A falta de personalidades y prensa oficiales –para quien obviamente monseñor Meurice activo no era nada agradable- sí estuvieron otras voces. Laura Pollán, la dama que de tan blanco enceguece a un país habituado al suave, carcelario tono gris; José Daniel Ferrer –uno de los expresos políticos de la primavera negra que se negó a salir de Cuba y el único de esos héroes que reside en las remotas provincias orientales-; los blogueros Reinaldo Escobar y Luis Felipe Rojas; y el periodista Julio Aleaga… Como siempre, estuvo el habitual e irrespetuoso alud de ojos que estas personas tienen asignadas, por donde quiera que van: se oyó a un individuo desconocido y observador decirle a otro –igual de desconocido y observador- en el propio cementerio y con sorprendido alivio: “Yo estaba buscando a Ferrer por la otra puerta, ¡y míralo ahí parado!”.
Al final, un grupo de fieles trató de cargar el ataúd de monseñor Meurice desde el auto hasta la sepultura. Y hubo un leve milagro: la tapa del féretro se abrió.
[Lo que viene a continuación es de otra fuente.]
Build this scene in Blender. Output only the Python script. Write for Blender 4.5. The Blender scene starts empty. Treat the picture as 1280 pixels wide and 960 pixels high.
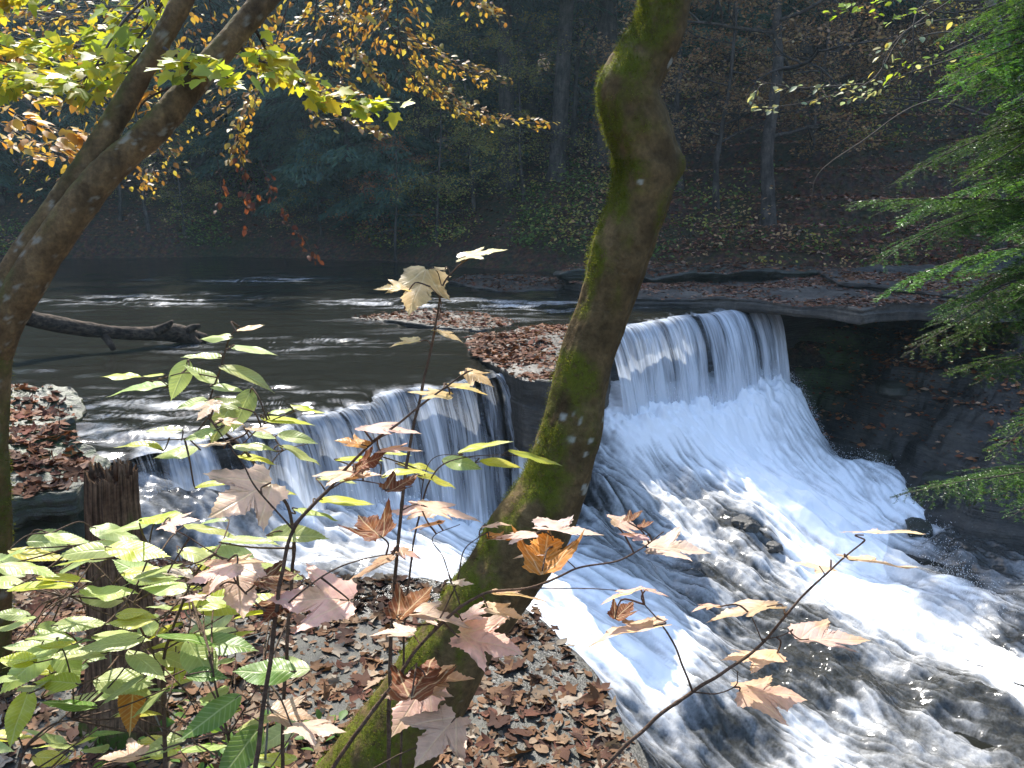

Entonces, los cargadores y quienes aguardaban en la tumba se llenaron de nervios, la gente enviada a vigilar se puso rígida y empezó a mirar a los lados, y los de poca imaginación, para los que todo aquello no era más que el acompañamiento ritual de un cadáver, temieron por las molestias que sufría el cuerpo y por el sol que les estaba dando en los ojos.
Yo no; yo vi a un hombre valiente y fiel a los suyos que no quería irse aún, porque todas las razones de su agonía, la pobreza fundamental de su pueblo y de su iglesia, y la piedra para edificarlos, estaban todavía allí.